Material for the task:

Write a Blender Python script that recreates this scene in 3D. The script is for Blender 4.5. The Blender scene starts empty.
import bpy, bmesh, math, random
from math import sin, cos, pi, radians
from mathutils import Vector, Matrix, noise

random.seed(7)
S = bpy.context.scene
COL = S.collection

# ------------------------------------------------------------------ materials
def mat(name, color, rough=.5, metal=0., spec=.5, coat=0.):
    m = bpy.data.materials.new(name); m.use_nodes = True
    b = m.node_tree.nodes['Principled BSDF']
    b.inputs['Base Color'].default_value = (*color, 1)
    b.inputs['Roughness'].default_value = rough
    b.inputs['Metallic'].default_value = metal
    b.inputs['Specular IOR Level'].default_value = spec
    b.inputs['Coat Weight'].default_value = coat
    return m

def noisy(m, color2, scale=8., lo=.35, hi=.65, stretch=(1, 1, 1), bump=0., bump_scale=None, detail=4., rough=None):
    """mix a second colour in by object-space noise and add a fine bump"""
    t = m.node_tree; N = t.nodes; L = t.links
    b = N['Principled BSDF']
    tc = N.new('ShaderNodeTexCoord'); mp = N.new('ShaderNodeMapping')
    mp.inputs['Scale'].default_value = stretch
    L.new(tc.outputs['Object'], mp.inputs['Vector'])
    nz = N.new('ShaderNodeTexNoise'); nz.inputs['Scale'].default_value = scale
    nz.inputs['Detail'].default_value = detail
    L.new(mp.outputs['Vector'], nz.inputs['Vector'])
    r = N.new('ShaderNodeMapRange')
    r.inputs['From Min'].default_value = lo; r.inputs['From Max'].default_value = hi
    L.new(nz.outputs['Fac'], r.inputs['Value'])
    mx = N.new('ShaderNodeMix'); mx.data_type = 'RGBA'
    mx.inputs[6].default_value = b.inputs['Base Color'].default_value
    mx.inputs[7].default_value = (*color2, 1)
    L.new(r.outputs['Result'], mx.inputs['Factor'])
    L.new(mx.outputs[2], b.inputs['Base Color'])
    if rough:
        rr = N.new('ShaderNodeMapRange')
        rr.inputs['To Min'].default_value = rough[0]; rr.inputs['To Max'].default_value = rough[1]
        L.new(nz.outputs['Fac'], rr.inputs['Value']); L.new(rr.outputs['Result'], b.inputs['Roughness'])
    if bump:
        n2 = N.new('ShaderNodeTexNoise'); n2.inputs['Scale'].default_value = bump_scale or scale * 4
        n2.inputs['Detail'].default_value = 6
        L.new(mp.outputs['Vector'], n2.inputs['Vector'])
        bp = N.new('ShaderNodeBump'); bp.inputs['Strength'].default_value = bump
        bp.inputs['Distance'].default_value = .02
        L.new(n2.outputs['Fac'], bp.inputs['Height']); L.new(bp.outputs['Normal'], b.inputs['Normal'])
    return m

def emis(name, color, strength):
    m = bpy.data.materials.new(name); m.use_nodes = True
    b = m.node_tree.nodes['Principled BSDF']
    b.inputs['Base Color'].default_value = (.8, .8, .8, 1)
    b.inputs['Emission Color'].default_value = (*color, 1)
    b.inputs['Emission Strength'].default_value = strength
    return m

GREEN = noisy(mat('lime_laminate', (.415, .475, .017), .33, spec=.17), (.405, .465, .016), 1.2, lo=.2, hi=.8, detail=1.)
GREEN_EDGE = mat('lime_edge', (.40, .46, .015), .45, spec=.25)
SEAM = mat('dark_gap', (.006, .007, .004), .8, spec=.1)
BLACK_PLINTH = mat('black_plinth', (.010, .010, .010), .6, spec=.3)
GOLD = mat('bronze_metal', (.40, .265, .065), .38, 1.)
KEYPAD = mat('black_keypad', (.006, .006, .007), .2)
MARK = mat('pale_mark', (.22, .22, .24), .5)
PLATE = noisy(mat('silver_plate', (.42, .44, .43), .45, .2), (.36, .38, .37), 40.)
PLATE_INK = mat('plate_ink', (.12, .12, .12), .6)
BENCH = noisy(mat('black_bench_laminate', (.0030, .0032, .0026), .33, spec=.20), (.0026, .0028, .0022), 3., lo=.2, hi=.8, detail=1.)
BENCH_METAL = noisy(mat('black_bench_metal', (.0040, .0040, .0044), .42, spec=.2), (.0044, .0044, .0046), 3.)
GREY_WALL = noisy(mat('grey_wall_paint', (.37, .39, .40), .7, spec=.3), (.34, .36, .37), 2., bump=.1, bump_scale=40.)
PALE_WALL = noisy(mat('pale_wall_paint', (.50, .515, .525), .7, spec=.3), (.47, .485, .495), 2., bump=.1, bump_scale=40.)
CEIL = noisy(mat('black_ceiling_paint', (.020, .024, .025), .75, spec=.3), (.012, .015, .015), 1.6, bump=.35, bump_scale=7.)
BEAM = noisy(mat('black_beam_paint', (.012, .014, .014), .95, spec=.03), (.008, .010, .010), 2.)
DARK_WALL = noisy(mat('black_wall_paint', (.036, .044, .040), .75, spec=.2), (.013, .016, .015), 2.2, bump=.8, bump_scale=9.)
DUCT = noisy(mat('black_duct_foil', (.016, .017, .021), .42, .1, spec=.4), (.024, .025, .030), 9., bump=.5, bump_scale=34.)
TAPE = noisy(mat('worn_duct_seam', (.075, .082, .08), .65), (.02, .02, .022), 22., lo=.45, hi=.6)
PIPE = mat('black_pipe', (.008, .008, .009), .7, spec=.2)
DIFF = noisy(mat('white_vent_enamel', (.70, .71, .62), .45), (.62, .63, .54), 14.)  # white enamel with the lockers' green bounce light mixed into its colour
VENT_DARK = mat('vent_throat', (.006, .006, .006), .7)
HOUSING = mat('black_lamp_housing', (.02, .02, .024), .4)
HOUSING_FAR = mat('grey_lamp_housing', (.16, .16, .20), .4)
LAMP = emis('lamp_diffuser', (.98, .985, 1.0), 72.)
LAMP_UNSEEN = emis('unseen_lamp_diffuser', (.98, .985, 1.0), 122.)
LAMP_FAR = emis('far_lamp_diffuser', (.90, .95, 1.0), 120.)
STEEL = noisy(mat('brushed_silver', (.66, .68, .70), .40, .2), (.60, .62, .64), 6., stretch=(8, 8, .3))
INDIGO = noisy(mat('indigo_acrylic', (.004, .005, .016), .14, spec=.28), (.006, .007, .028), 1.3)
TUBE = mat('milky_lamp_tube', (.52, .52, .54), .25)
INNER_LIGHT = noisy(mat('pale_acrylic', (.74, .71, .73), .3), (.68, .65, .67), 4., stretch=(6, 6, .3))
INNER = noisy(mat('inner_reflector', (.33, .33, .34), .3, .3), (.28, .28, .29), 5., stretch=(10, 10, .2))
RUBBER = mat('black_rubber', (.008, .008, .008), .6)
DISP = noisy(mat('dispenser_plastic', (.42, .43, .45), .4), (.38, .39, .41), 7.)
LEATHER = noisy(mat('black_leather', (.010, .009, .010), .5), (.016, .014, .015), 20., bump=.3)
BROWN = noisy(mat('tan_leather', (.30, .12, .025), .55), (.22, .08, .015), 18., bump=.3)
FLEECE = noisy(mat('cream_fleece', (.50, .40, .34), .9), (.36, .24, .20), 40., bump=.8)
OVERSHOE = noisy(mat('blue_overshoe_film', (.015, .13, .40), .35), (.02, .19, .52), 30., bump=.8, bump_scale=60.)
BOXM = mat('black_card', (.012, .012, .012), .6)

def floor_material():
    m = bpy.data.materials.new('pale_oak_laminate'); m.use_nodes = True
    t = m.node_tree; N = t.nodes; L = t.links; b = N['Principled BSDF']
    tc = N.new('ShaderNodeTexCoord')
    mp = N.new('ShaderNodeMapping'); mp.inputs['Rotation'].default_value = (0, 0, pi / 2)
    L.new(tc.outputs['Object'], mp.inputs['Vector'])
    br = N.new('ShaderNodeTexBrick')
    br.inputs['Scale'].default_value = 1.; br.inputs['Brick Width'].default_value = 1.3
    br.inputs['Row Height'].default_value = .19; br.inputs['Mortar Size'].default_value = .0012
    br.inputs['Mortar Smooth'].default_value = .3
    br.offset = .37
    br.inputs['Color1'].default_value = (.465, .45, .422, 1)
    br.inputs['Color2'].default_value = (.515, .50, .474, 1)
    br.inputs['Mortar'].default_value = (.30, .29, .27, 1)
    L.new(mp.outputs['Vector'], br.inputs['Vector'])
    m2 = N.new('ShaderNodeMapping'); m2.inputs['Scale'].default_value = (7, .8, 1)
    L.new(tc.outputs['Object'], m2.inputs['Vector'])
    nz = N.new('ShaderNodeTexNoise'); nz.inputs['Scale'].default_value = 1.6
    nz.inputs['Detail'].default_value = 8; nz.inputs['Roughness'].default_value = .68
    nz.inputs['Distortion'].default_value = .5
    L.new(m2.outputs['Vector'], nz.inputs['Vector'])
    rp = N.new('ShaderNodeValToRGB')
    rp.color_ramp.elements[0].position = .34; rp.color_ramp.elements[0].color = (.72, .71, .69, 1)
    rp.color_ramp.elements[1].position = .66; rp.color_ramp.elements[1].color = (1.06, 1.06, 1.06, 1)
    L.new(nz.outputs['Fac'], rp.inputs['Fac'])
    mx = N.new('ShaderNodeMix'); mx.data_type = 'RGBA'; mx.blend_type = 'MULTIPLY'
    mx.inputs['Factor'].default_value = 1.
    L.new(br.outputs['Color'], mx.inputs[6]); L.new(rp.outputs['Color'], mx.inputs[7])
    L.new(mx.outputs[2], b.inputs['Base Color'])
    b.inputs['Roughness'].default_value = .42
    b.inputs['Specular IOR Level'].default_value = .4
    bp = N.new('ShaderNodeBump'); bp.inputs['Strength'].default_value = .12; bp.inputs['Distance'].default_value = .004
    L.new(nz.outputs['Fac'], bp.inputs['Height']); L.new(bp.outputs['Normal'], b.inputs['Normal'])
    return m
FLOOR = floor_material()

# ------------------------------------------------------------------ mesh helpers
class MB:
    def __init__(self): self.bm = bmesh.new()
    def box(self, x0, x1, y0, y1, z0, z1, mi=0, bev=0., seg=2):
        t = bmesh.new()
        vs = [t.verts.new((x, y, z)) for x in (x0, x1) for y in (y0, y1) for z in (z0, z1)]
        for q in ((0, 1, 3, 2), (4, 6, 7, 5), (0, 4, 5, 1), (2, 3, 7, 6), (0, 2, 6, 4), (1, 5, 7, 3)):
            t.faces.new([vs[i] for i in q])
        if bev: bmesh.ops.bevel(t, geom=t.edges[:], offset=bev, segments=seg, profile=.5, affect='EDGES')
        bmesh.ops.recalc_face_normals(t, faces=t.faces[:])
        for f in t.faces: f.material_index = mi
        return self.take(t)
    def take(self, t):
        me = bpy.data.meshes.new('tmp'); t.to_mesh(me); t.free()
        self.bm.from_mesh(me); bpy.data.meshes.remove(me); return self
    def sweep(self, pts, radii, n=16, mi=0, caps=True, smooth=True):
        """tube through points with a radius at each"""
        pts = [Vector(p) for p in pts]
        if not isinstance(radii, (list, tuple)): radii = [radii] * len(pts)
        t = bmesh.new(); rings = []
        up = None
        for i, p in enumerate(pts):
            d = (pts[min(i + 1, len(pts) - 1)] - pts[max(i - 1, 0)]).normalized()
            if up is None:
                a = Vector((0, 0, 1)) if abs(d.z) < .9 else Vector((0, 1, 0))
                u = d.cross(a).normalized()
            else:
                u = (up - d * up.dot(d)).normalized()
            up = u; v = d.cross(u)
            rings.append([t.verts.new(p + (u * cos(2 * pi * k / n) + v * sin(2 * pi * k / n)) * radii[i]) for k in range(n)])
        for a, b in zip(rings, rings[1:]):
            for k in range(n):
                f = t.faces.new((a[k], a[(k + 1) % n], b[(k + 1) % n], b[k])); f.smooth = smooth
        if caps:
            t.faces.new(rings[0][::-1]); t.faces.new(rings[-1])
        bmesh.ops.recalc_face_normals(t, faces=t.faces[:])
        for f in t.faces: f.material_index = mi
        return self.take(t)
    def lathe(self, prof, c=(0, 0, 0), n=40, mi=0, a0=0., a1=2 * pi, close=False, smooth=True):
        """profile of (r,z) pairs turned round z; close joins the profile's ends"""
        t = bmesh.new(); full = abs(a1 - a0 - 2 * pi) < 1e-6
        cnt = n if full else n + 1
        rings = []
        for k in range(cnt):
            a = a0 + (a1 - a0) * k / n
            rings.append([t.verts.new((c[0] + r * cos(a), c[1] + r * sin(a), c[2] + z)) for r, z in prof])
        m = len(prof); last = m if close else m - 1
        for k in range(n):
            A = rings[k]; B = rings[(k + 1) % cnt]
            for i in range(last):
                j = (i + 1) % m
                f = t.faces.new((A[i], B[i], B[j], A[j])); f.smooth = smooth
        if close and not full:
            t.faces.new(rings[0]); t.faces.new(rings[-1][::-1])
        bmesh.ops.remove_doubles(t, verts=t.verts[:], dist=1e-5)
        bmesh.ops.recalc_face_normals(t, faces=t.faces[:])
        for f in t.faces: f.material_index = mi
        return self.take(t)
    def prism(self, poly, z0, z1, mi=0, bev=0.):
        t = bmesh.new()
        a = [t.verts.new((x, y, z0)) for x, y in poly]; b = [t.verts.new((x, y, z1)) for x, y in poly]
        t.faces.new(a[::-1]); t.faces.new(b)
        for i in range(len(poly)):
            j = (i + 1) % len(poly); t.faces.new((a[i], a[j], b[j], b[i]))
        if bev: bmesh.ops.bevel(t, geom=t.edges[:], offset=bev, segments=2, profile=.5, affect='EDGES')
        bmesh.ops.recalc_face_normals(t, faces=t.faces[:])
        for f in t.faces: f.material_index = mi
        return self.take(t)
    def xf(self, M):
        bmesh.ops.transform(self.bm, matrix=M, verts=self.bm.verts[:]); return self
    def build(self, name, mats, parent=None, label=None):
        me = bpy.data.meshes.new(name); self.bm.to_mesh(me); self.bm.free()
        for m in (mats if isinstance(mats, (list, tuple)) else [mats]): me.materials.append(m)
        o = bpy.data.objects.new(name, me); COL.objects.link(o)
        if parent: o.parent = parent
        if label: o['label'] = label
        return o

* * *

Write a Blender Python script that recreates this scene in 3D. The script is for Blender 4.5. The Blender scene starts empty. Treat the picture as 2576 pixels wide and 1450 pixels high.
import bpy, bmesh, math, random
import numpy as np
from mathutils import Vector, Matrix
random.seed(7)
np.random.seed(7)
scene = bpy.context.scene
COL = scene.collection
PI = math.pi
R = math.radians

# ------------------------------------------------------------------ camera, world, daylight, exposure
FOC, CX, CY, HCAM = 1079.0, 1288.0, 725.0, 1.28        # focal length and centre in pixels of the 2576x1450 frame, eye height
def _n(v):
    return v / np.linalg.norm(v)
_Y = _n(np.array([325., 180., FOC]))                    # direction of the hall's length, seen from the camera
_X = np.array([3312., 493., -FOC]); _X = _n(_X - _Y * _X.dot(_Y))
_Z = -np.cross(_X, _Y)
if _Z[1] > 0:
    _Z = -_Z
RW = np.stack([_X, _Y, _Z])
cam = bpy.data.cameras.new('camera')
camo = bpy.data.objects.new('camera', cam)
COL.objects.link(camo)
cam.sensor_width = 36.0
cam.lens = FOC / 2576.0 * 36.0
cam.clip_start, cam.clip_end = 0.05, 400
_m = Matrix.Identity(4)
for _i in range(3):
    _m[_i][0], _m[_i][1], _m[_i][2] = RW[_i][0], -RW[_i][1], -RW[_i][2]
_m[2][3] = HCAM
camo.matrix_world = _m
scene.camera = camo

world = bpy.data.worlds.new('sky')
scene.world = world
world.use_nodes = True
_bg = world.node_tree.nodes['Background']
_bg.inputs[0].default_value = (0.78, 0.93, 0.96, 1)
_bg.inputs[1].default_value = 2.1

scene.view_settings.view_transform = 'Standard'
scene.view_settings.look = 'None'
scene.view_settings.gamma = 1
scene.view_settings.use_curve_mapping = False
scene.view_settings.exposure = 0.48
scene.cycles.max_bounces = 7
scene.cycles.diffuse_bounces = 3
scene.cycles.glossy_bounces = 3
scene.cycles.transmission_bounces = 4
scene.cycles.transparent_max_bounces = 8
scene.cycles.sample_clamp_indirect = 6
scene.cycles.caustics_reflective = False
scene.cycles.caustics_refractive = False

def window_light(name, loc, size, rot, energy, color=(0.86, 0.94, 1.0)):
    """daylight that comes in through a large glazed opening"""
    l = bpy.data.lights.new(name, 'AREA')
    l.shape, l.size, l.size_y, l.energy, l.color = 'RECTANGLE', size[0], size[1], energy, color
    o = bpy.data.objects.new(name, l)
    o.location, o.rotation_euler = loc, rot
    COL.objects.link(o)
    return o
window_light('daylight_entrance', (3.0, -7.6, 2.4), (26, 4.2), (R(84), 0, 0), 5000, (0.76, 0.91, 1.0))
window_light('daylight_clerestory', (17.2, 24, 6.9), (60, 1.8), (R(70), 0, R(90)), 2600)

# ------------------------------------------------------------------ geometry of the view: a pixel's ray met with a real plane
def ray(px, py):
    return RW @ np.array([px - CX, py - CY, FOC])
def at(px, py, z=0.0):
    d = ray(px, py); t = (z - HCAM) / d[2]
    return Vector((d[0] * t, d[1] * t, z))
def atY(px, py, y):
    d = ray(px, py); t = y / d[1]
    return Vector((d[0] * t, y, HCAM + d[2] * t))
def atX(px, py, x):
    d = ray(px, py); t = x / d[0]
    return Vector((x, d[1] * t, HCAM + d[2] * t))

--

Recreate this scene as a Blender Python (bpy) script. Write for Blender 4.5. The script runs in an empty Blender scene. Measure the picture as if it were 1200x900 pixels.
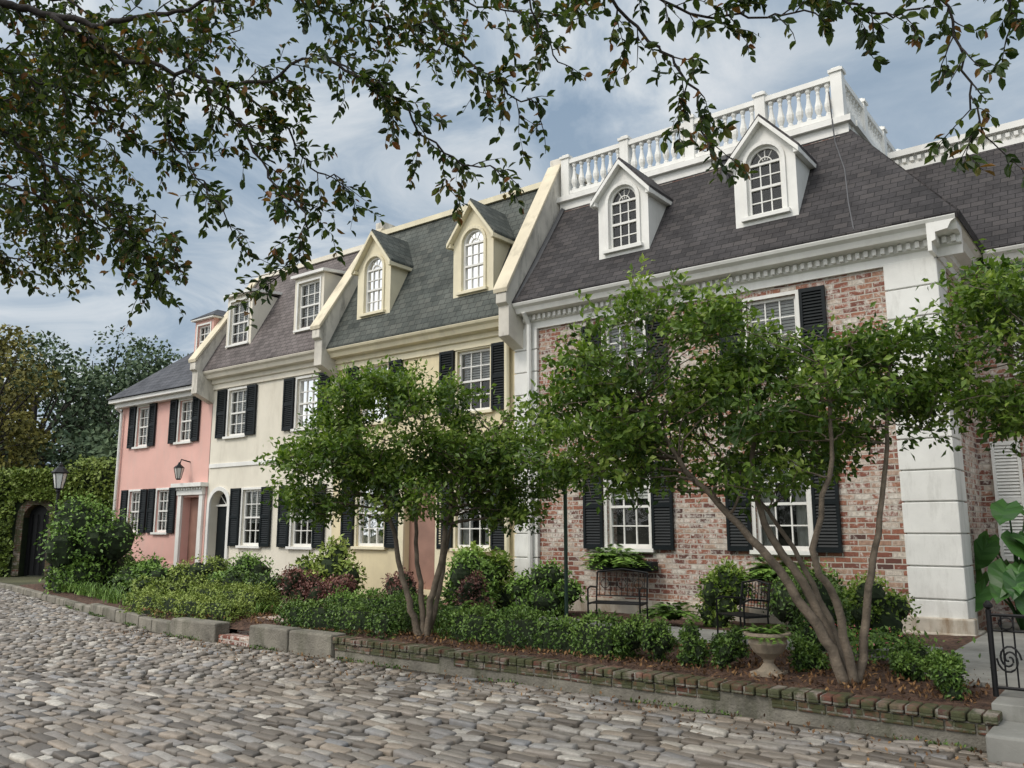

What you are asked to do: Go through the listing above and pull out each line containing the word "that".

Finished task:
Write a Blender Python script that recreates this scene in 3D. The script is for Blender 4.5. The Blender scene starts empty.
Write a Blender Python script that recreates this scene in 3D. The script is for Blender 4.5. The Blender scene starts empty. Treat the picture as 2576 pixels wide and 1450 pixels high.
    """daylight that comes in through a large glazed opening"""